In July, the U.S. Department of Education released its proposed student-loan forgiveness regulations. DeVos’ new regulations would cap the amount of relief available to defrauded students and narrow the eligibility restrictions, while also tightening the time frame in which students may apply for relief. The Department of Education’s budget for these types of borrower-defense relief is expected to drop by $12.7 billion dollars in 2018.

Experts criticized the new proposals, claiming they failed to adequately protect defrauded borrowers while making it easier for institutions to practice predatory lending behaviors. Under the new regulations, students would also have a harder time obtaining debt relief if the college or university closed unexpectedly. The proposal also contemplates allowing loan forgiveness applications only for borrowers in default, which would dramatically reduce the number of students who are eligible for relief. Critics have also accused DeVos of looking out for industry interests, citing the fact that she has hired for-profit-school insiders to top positions at the Education Department.

DeVos responded to criticisms, chastising the Obama-era regulations, asserting that they failed to adequately address the concerns of colleges. Like the Obama rules, the department’s new proposals would establish a clear federal standard for borrowers who are pursuing loan discharge but includes several changes that would drastically limit avenues of relief for borrowers and liability for colleges. With respect to the student plaintiffs, Judge Moss found that the Department’s proposed regulations would have deprived students of “several concrete benefits that they would have otherwise accrued under the Borrower Defense Regulations.”

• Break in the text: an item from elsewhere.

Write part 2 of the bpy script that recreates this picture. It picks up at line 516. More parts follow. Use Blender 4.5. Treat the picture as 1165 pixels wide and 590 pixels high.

Obama Regulations Are Scheduled to Take Effect Barring New Ruling

The Trump Administration requested another chance to delay the Obama-era regulations from taking effect two days after the court ruled against DeVos. Lawyers for the Department of Education requested the opportunity to correct the mistakes that the court identified in the implementation of the delay. Lawyers also asked that if the court ruled that Obama-era regulations must take effect, the court grant the Department 60 days to prepare. Judge Moss has not yet stated when he would rule on the Department’s request. The ambiguity from the court has left many speculating about the exact future borrower’s protections.